Only 25 shopping days till Xmas! Prepare NOW by windowshopping the week’s bestselling books at the Unity stores in Willis St, Wellington, and High St, Auckland.


1 Becoming by Michelle Obama (Viking, $55)

“I love it because it faithfully reflects the woman I have loved for so long”:  Barack Obama.

2 Normal People by Sally Rooney (Faber, $33)

We look forward to the forthcoming review in The Spinoff Review of Books by Kim Hill.

3 Cuba Street Project: Place, food, people by Beth Brash and Alice Lloyd (Random, $55)

More, apparently, than just the bucket fountain and the never-ending, suffocating, jagged, claustrophobic suspense of inevitably bumping into someone who you hate/used to love/are afraid of/just not in the mood for/etc in New Zealand’s narrowest urban pedestrian thoroughfare.

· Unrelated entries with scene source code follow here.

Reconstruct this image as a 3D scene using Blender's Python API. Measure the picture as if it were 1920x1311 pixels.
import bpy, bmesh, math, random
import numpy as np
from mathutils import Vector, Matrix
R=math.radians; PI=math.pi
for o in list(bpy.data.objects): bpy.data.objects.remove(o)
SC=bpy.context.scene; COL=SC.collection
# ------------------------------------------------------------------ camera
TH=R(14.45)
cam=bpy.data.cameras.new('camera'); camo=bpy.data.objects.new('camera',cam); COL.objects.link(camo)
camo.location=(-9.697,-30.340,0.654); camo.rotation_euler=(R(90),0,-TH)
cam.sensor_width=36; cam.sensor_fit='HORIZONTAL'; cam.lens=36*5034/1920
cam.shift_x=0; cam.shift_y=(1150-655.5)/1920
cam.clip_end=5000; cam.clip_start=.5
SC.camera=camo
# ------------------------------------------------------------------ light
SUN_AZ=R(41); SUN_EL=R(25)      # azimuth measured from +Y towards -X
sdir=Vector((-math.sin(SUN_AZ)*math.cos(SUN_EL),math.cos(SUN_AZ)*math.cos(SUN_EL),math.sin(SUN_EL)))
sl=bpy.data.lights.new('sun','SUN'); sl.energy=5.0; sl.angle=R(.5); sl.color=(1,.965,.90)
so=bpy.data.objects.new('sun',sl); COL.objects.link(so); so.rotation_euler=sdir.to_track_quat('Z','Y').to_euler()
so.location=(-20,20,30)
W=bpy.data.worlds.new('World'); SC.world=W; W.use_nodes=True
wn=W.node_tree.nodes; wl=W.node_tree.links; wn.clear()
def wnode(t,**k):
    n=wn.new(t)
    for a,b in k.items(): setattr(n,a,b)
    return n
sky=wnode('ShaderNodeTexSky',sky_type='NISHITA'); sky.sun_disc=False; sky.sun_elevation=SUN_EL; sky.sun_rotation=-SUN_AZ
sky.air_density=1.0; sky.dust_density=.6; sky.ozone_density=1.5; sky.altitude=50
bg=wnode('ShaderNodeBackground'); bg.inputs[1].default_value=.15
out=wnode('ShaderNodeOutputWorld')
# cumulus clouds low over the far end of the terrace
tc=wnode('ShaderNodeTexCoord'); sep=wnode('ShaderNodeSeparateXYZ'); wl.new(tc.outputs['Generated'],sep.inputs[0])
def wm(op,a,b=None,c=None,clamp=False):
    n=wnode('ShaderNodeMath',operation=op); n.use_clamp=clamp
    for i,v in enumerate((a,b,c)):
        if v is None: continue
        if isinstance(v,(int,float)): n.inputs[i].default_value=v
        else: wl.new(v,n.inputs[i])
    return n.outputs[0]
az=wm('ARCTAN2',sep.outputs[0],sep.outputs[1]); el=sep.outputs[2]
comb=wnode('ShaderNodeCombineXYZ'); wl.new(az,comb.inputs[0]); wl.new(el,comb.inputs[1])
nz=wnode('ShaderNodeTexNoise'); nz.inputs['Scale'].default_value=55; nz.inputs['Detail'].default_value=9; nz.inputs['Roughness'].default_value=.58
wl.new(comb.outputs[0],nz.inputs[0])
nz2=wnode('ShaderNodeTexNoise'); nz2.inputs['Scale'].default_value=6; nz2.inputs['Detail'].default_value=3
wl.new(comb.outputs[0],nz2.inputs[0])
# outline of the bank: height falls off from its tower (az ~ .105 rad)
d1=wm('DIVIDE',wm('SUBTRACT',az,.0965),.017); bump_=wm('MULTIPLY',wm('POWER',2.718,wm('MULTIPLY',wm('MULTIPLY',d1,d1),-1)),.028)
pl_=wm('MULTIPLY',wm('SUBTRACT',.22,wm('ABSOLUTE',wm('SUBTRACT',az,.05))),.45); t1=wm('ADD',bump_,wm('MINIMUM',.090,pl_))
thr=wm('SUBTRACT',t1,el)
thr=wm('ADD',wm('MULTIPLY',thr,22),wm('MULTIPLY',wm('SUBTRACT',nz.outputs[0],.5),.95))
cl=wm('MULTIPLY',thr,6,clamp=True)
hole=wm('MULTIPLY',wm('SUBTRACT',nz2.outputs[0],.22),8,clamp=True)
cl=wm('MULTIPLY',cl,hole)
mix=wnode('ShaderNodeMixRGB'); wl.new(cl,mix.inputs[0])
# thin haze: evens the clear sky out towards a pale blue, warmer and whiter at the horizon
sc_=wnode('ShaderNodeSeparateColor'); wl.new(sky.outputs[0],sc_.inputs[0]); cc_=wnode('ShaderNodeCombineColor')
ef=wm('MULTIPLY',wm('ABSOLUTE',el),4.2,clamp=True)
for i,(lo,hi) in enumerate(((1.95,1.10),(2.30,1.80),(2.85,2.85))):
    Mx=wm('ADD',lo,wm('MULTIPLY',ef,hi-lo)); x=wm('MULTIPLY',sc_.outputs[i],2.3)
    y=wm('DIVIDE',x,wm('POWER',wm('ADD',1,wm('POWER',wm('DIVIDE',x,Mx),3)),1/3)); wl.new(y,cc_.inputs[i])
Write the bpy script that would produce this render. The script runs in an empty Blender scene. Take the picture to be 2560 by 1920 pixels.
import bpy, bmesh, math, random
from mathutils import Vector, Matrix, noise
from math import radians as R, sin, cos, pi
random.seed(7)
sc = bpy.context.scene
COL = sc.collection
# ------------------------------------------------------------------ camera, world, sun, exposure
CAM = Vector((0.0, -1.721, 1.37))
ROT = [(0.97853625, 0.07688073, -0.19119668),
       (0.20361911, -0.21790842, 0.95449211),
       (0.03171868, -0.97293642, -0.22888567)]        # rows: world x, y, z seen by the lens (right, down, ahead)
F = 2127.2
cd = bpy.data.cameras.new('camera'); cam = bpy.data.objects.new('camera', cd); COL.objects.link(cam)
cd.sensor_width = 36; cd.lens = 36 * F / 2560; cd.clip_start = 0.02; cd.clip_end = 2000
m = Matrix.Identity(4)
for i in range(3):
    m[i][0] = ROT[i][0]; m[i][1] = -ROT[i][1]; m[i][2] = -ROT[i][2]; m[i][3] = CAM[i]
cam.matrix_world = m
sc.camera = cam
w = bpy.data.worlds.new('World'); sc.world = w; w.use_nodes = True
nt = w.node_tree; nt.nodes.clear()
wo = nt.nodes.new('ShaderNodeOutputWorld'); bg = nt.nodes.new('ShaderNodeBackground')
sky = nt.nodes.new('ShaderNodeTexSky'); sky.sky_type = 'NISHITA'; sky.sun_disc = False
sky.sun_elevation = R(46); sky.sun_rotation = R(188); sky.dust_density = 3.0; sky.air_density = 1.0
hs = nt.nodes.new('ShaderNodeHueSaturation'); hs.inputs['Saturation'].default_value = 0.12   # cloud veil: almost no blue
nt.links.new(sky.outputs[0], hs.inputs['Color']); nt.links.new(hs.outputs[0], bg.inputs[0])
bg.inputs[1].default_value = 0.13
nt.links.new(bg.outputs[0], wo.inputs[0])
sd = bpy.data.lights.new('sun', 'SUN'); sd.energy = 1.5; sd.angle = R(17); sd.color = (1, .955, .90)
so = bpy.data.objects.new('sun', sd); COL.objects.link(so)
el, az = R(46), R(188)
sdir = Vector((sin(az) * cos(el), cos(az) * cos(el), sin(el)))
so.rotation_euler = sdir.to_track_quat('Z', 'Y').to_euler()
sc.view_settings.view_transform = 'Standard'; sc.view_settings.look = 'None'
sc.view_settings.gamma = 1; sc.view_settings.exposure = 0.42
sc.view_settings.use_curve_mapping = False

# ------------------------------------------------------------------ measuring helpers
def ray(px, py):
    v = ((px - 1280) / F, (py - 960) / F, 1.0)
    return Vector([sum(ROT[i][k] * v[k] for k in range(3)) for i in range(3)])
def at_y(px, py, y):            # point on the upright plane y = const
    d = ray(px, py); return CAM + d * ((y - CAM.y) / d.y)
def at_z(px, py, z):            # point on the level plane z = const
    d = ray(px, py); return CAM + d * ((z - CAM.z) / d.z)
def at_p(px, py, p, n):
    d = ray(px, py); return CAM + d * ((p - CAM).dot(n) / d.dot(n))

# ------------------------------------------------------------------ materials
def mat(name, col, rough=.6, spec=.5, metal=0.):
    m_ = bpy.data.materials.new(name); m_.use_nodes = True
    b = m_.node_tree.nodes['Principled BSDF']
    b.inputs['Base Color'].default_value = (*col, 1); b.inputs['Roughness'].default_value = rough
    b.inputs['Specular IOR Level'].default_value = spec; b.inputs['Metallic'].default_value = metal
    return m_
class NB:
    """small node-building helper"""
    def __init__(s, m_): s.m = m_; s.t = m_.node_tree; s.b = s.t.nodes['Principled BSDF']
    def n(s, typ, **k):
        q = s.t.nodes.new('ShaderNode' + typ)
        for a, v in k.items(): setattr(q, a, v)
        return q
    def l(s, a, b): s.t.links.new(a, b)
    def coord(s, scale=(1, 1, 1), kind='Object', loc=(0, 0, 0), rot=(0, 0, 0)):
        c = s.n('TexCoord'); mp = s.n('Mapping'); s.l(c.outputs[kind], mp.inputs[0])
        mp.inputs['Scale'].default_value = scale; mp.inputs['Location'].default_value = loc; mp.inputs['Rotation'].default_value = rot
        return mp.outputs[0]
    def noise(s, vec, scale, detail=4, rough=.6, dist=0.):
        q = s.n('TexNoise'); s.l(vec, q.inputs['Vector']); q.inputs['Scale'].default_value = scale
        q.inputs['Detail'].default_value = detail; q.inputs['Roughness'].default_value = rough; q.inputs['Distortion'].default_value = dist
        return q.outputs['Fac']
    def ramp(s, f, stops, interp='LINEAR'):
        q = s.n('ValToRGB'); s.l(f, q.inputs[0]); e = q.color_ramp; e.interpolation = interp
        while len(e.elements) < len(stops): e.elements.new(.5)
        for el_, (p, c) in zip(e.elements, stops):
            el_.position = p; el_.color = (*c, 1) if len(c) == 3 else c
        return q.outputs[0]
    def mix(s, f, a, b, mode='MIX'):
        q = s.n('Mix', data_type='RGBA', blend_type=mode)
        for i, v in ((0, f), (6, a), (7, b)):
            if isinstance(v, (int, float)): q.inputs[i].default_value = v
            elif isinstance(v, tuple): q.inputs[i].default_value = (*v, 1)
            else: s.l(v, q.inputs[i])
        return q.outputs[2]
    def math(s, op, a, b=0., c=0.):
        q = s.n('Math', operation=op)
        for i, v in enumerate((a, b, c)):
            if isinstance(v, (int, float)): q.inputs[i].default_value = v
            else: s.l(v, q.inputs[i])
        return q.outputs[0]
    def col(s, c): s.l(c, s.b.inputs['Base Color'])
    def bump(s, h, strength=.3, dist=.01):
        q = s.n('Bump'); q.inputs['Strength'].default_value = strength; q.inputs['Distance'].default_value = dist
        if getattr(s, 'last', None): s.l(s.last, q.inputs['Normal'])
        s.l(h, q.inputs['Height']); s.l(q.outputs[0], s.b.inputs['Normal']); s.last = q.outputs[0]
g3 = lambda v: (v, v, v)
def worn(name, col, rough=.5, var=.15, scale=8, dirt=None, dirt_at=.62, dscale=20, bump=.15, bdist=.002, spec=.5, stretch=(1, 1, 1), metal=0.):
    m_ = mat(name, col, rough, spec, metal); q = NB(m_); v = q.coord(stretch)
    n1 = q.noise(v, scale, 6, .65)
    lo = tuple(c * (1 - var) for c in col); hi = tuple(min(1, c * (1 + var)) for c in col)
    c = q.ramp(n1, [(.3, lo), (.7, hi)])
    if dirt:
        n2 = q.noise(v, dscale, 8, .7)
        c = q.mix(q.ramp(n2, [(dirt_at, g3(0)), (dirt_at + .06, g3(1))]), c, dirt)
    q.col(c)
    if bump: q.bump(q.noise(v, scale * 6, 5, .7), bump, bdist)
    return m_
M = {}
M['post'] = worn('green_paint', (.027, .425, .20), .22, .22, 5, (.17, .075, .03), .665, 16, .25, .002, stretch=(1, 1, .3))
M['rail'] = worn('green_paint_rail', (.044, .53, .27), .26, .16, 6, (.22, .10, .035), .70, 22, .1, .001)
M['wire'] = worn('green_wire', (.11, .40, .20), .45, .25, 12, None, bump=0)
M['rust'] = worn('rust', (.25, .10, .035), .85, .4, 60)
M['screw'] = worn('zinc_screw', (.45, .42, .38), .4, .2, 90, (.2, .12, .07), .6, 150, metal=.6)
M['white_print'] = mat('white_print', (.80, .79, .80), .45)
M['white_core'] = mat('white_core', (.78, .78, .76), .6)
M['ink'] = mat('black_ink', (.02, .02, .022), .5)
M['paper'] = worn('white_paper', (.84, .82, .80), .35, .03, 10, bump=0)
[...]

4 Milkman by Anna Burns (Faber, $33)

“One of the things that marks this novel’s exceptional calibre is that it improves upon second reading; digressions are never as they appear but soaring loops always stitched perfectly back into the novel’s fabric, the seeming circuitousness actually more tightly plotted than most thrillers…. I acquired the book from Anna’s deeply enthusiastic literary agent, David Grossman, just as soon as I was able”: Louisa Joyner, Anna Burns’s editor at Faber.

5 Simple by Yotam Ottolenghi (Ebury Press, $60)

We look forward to the forthcoming review in The Spinoff Review of Books by Linda Burgess.

6 Scenic Playground: The story behind New Zealand’s mountain tourism edited by Peter Alsop, Lee Davidson & Dave Bamford (Te Papa, $80)

“This collection of a century of posters, glass slides, brochures, advertisements, paintings, photochromes and lithographs is a beautifully produced ode to photography, hand lettering, graphic design and illustration”: Jenny Nicholls, North & South.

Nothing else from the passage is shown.